Start Stored data

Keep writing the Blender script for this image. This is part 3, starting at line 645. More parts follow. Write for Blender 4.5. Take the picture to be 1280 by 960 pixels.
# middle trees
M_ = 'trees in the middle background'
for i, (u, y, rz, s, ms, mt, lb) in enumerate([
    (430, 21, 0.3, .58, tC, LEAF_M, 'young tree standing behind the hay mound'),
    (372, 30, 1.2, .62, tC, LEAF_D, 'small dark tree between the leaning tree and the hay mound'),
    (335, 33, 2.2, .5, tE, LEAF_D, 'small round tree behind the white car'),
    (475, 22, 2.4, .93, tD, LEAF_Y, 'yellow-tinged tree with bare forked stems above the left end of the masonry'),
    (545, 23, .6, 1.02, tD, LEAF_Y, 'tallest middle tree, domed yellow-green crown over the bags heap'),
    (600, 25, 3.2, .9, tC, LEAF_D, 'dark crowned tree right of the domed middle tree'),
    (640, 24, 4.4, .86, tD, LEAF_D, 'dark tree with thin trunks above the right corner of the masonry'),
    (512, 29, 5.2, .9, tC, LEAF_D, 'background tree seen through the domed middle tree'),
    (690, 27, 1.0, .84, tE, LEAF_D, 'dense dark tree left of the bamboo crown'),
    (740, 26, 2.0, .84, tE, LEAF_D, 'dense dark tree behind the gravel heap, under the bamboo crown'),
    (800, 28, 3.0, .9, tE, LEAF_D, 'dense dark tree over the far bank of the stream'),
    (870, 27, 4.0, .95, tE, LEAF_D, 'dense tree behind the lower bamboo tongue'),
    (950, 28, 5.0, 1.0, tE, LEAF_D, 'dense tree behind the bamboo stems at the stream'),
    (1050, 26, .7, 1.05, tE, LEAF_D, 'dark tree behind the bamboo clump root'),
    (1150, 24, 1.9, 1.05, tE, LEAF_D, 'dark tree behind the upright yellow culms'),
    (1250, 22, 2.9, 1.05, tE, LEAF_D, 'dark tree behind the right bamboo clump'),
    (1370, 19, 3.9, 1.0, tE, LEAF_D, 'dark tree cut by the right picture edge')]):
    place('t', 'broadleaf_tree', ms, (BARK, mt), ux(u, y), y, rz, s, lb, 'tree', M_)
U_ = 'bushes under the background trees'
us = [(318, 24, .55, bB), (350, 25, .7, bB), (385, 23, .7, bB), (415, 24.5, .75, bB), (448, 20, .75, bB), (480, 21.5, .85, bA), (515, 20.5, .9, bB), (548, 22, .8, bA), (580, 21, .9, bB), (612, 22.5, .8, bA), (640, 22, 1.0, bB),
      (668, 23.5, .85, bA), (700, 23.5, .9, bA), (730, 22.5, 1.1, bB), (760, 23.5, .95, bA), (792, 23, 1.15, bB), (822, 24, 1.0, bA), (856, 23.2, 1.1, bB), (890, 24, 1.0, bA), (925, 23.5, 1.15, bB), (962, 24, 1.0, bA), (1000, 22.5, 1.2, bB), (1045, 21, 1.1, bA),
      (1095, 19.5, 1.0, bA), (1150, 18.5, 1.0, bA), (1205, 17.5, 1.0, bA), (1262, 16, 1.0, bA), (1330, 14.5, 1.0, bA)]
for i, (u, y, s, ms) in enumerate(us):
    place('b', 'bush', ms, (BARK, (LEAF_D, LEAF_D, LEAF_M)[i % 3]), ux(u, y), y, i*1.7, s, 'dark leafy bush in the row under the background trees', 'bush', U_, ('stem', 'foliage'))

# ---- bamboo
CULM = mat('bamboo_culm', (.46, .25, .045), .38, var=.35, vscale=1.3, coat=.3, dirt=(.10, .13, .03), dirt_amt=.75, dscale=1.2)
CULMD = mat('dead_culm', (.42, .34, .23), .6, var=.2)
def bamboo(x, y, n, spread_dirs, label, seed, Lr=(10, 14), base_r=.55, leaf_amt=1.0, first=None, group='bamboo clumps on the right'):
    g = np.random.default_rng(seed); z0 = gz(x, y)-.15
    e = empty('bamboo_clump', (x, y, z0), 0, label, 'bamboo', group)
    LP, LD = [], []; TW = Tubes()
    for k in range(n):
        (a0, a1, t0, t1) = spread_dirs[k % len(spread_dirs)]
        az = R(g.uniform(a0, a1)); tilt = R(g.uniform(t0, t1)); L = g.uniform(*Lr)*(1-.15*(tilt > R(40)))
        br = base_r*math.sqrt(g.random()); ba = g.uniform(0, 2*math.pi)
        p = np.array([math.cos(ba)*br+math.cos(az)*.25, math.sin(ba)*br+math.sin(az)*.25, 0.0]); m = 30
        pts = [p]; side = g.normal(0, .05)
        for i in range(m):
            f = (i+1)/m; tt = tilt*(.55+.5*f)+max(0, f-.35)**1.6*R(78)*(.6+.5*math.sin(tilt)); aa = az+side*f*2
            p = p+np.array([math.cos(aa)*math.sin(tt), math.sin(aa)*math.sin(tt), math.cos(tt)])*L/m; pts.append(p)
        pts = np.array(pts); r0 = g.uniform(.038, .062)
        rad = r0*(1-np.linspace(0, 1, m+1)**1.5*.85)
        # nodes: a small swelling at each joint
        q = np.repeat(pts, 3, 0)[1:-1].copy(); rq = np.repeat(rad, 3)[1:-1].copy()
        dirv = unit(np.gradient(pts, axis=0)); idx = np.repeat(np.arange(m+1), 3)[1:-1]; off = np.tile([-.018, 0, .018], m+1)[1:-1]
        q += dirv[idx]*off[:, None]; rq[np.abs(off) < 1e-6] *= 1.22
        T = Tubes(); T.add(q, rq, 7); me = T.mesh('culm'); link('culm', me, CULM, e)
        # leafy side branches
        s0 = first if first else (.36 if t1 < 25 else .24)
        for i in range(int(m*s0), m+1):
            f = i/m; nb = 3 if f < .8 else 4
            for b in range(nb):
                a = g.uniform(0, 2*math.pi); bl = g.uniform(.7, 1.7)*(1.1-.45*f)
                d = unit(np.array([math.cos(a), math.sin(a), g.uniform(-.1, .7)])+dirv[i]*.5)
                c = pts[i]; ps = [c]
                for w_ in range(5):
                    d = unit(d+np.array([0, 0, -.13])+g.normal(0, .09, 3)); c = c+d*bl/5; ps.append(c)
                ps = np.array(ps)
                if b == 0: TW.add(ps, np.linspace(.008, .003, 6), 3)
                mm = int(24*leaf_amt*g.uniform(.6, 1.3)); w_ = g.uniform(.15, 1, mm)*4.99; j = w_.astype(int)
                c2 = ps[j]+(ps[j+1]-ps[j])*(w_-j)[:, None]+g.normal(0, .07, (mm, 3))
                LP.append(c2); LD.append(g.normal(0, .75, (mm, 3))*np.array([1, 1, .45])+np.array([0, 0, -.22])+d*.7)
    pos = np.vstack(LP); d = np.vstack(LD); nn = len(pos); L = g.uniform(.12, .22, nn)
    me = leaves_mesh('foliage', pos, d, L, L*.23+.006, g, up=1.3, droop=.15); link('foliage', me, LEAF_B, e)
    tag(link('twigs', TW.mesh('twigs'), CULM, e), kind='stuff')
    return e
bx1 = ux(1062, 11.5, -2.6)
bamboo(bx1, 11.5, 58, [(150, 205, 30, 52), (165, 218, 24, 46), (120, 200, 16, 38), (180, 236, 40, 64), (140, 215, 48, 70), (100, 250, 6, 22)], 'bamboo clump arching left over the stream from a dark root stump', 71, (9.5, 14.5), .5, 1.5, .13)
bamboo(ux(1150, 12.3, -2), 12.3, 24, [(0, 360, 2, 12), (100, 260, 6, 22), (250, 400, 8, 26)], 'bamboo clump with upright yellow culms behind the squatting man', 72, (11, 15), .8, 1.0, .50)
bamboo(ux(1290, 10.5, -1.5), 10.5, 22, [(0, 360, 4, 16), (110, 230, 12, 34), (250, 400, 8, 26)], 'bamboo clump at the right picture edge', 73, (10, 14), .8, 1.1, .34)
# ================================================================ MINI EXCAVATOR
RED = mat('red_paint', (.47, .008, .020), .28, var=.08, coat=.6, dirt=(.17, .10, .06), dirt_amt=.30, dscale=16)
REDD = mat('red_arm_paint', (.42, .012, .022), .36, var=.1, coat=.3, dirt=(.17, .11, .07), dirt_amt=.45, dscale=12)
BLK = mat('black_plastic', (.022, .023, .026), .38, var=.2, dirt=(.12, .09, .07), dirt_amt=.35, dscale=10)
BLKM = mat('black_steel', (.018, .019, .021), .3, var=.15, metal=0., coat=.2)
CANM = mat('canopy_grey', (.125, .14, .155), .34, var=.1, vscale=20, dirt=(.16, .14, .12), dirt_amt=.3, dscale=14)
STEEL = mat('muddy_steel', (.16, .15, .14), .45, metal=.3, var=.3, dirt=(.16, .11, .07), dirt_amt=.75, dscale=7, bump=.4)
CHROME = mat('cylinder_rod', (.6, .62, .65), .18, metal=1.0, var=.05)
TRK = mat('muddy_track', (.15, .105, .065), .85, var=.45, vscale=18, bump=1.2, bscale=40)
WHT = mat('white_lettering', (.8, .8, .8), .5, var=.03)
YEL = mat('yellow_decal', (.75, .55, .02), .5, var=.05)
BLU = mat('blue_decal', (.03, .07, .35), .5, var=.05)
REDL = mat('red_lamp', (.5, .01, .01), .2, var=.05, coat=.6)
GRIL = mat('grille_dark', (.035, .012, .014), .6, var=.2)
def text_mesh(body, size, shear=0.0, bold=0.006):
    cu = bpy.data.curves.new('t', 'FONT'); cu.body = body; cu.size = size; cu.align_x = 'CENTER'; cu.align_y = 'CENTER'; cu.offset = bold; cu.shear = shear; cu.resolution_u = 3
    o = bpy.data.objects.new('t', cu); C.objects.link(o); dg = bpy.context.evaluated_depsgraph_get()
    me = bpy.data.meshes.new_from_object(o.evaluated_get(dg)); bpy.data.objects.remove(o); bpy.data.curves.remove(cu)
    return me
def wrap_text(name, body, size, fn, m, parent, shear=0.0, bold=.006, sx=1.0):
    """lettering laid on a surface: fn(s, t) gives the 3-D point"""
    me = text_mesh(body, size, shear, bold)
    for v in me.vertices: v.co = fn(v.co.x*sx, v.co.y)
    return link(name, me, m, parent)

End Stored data

Give again the lines from the one with "(800, 28, 3.0, .9, tE, LEAF_D, 'dense" to the one with "(1150, 24, 1.9, 1.05, tE, LEAF_D, 'dark", both lines included, exactly and with no other line.

    (800, 28, 3.0, .9, tE, LEAF_D, 'dense dark tree over the far bank of the stream'),
    (870, 27, 4.0, .95, tE, LEAF_D, 'dense tree behind the lower bamboo tongue'),
    (950, 28, 5.0, 1.0, tE, LEAF_D, 'dense tree behind the bamboo stems at the stream'),
    (1050, 26, .7, 1.05, tE, LEAF_D, 'dark tree behind the bamboo clump root'),
    (1150, 24, 1.9, 1.05, tE, LEAF_D, 'dark tree behind the upright yellow culms'),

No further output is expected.